ネット銀行やIT企業と組み新規客開拓狙う百貨店。アプリ活用やポイント施策でLTV向上にも注力(EC NOW)

2022年11月2日8:45

百貨店がネット銀行やIT企業と組んだりアプリを利用したりという施策を通じ、金融・ポイントサービスによる顧客の取り込みを強化している。これまでは会員組織や自社クレジットカードといった百貨店特有のサービスを中心に展開してきたが、昨今は異業種とのコラボやアプリを用いての新規客開拓をはじめ、顧客のLTV向上に注力。若い世代の獲得も目指し、従来の枠を超えた取り組みに乗り出している。

通販研究所 渡辺友絵

記事のポイント!
①高島屋は「髙島屋ネオバンク」をスタート
②12カ月積み立てると1カ月月分のボーナスの「スゴ積み」
③タカシマヤクレジットカードで貯まったポイントで投資信託が購入可能に
④これまで縁が薄かった次世代顧客獲得へ
⑤東急百貨店は「楽天ポイント(オンライン)」導入

⑥ECサイトの売り上げ増に効果を発揮
⑦三越伊勢丹は「三越伊勢丹・カスタマープログラム」を変更
⑧アプリを介した現金や一般クレカ決済もポイント対象に
⑨顧客層拡大やLTV向上につなげる狙い
⑩「エムアイカード・アプリ会員の拡大」「生涯“個”客化」を強化へ
⑪次世代顧客層の開拓は待ったなし
⑫発想の転換こそが今後の事業成長には必要

■高島屋は銀行機能やポイント投資などの金融サービスに着手

高島屋は百貨店という老舗の殻を破り、金融事業やポイント投資に力を入れ始めた。2022年6月から、住信 SBI ネット銀行が提供する「NEOBANK」を活用した新しい金融サービス「髙島屋ネオバンク」をスタート。髙島屋グループが提供する商品やサービスに銀行機能も加えることで、顧客のLTV(ライフタイムバリュー)最大化を図る。

「髙島屋ネオバンク」はスマホ上で口座開設から銀行取引まで完結するもので、髙島屋顧客に向けた住信 SBI ネット銀行専用支店という位置づけとなる。専用アプリをダウンロードし口座を開設することにより、住信 SBI ネット銀行が提供する預金や決済、融資といった銀行機能を利用できる。生体認証による高度なセキュリティで保護され、セブン銀行やローソン銀行のATMで月5回まで無料引き出しが可能だ。

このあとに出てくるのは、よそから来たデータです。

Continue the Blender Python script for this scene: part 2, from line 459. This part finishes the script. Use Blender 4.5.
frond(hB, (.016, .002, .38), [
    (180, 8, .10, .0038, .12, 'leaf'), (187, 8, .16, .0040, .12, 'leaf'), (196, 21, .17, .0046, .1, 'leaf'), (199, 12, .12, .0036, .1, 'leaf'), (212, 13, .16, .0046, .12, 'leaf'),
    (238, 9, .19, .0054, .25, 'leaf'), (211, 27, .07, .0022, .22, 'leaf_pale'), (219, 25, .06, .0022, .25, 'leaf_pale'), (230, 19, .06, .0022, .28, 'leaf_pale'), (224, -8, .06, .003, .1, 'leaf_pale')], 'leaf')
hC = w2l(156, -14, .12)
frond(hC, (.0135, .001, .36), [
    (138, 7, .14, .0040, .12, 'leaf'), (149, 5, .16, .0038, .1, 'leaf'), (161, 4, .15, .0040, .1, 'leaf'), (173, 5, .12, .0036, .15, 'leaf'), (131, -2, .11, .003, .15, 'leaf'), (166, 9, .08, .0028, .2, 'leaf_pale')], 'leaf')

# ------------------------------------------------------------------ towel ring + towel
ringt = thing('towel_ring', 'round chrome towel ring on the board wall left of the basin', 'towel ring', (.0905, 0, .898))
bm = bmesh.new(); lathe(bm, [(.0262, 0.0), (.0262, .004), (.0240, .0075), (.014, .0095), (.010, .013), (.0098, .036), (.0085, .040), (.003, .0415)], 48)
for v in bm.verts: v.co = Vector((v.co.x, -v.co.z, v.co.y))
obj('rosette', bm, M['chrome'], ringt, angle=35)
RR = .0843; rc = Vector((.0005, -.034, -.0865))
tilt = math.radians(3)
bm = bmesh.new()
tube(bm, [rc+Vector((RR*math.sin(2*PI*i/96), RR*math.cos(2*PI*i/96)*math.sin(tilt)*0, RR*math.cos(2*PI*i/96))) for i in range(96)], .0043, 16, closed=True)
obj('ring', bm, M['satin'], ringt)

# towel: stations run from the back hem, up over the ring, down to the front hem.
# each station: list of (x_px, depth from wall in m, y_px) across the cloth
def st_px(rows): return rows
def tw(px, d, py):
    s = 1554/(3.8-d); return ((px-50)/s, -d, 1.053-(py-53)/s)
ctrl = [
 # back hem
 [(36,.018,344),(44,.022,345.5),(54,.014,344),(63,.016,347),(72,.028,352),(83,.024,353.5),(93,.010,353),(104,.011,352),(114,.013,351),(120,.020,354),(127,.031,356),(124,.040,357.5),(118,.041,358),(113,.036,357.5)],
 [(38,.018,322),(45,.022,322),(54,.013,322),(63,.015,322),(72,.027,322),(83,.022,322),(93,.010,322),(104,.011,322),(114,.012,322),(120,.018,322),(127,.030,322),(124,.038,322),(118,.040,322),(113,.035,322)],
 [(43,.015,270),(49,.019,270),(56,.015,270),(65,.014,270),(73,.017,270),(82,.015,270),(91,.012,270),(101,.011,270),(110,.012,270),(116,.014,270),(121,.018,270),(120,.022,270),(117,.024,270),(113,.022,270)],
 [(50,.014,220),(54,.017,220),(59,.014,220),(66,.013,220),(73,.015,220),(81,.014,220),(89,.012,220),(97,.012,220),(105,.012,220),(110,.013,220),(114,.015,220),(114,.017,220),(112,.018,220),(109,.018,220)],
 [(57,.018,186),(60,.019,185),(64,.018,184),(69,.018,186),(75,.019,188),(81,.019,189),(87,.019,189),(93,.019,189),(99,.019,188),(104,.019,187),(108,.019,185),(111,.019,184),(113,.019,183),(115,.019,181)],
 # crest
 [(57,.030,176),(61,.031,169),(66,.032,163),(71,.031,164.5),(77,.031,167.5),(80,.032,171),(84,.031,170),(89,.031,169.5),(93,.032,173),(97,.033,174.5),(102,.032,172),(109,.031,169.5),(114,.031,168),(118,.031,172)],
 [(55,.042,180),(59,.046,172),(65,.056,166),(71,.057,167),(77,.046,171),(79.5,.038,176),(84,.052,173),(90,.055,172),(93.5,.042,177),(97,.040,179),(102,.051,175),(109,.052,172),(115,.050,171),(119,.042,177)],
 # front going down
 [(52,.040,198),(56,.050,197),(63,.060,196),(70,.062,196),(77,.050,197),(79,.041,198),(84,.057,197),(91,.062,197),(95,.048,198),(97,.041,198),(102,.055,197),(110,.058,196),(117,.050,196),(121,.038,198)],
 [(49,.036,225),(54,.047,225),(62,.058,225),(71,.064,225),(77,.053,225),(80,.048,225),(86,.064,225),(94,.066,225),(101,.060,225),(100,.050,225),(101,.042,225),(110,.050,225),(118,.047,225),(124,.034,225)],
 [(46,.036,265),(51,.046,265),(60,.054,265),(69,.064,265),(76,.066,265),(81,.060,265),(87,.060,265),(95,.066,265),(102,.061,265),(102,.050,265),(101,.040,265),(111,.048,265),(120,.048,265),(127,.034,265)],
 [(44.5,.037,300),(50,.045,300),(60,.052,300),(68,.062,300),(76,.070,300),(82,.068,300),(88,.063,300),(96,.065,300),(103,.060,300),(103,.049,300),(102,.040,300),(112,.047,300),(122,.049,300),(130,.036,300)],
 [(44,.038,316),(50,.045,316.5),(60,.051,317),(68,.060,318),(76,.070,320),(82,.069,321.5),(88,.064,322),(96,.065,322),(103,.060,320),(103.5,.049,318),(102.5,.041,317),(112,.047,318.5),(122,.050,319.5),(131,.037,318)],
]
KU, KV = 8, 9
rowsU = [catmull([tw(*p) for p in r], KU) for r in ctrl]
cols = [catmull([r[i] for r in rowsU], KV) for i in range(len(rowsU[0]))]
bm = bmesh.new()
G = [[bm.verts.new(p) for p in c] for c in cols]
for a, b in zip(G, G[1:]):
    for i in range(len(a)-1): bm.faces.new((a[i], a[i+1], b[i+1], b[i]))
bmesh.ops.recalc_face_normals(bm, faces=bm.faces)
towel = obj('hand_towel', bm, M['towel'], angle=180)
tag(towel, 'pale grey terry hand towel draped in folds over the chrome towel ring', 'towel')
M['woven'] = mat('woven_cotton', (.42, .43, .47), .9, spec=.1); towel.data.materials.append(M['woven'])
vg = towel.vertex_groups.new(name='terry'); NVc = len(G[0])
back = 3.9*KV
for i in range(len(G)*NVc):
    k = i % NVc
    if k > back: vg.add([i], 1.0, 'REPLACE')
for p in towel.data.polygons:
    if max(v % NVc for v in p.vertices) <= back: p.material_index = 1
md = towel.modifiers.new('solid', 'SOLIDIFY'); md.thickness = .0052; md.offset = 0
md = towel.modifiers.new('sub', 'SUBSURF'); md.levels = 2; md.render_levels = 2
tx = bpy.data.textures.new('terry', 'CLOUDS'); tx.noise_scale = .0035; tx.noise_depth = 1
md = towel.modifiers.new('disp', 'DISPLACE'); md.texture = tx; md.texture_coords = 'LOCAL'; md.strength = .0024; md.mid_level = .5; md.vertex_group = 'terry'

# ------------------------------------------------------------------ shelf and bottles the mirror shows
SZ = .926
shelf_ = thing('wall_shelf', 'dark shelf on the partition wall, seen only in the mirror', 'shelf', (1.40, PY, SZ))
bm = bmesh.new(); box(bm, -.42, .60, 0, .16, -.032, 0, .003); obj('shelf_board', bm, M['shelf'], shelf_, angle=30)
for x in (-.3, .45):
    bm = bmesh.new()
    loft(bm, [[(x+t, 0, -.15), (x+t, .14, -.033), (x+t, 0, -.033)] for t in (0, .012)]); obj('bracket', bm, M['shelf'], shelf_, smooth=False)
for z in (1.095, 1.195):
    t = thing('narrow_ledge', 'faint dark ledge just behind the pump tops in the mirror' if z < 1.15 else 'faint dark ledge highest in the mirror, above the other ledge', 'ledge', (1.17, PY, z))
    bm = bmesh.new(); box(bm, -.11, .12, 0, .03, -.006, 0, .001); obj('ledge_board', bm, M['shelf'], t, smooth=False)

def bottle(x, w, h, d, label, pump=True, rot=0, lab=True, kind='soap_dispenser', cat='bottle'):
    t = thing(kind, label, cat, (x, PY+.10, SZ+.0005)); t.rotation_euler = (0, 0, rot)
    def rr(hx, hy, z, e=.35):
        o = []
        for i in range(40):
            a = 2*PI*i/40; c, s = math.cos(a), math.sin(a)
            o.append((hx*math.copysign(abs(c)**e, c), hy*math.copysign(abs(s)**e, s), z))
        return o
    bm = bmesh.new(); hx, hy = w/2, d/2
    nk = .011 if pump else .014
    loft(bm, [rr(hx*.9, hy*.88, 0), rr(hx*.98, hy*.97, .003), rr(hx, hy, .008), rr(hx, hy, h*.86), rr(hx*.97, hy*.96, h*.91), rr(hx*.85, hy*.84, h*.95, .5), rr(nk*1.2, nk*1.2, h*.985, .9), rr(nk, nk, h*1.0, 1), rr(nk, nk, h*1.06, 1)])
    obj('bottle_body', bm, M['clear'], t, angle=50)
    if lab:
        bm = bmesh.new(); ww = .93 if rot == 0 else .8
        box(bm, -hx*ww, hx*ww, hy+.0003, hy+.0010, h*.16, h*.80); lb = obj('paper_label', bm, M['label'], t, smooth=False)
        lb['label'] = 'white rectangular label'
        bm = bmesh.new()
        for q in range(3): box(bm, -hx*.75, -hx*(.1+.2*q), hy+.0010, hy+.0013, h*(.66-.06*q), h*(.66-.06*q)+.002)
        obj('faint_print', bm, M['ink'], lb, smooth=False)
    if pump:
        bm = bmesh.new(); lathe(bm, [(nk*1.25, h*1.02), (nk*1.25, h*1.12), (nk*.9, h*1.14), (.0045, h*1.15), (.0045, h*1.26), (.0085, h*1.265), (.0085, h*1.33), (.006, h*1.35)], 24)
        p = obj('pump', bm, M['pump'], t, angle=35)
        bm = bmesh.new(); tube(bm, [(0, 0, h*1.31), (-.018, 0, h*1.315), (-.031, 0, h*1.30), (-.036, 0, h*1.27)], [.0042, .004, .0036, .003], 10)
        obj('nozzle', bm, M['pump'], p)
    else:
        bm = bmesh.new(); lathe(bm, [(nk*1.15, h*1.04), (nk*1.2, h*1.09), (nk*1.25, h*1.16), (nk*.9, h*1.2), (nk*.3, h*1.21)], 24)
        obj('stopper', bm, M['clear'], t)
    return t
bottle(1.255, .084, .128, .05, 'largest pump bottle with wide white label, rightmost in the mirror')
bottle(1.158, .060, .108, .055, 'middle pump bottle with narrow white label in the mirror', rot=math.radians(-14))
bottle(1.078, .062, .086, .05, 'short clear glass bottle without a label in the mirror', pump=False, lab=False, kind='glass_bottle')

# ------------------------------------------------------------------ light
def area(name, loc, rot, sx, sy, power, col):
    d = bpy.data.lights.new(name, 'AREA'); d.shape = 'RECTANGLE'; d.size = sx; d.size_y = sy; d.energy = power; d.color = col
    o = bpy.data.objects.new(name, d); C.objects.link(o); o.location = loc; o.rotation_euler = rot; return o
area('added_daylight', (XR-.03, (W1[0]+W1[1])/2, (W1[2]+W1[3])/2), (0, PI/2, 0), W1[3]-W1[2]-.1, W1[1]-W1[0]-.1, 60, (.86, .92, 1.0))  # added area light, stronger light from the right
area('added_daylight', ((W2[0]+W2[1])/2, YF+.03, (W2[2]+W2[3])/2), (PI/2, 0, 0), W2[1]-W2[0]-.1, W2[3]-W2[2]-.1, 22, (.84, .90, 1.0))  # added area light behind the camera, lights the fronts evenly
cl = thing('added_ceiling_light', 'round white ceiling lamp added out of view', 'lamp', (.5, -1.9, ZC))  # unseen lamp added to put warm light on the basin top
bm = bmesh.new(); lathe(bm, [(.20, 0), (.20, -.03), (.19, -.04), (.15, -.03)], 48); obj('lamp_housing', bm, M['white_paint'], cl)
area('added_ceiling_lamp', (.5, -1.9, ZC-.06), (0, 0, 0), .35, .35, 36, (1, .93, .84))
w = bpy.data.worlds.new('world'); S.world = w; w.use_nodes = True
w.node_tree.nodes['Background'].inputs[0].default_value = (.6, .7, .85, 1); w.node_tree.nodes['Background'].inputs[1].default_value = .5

目玉サービスは、アプリで毎月一定額を12カ月積み立てると1カ月月分のボーナスをプラスした金額の買物ができる「スゴ積み」。満期後は、国内の髙島屋店舗や髙島屋オンラインストアでの買物に使える。例えば最高額の「10万円コース」を積み立てると、総額130万円分が高島屋で使える「買物残高」としてチャージされる。

さらに9月には、SBI証券と組んで子会社の髙島屋ファイナンシャル・パートナーズ(TFP)を通じ、タカシマヤクレジットカードで貯まったポイントで投資信託が購入できるサービスを開始。TFPはすでに2020年からSBI 証券と提携して「タカシマヤの投資信託」などを提供していたが、新サービスではタカシマヤカードによる買い物と投資で貯まったポイントを投資信託の購入に使えるようになった。

例えばタカシマヤカードを使って髙島屋で 10 万円の買い物をすると、8%の基本ポイント率で8,000ポイントが貯まり、還元により4,000 円分の投資信託を購入できる。ポイント投資で使うポイント数には上限がないため、資産づくりに役立つ可能性もありそうだ。

アプリを通じた金融サービスやポイント投資は、20~30代の若年層に人気がある。満期時の年利換算が破格となるお得な「スゴ積み」もフックに、これまで縁が薄かった次世代顧客の呼び込みにつなげる。

アプリで銀行機能やお得な積立サービスを提供(出典:高島屋)

■楽天ポイントをECサイトにも導入した東急百貨店

東急百貨店は2022年10月から、楽天以外のECサイトでもポイント連携ができる「楽天ポイント(オンライン)」の導入を開始した。同サービスは百貨店のECサイトでは初めてとなる。ユーザーは「東急百貨店ネットショッピング」サイトに会員登録し楽天 ID と連携することにより、200円(税抜)につき1ポイントの楽天ポイントを貯めることができる。また、1ポイント1円で同サイトでの買い物も可能になる。

同社はすでに2019年から各店舗に「楽天ポイントカード」を導入していて、自社ECサイトでも楽天ポイントを利用できるようにすることで顧客サービス向上につなげる。10月半ばからはおせちや歳暮、クリスマスなど百貨店では重要な年末商戦が控えており、楽天ポイントの導入はECサイトの売り上げ増に効果を発揮しそうだ。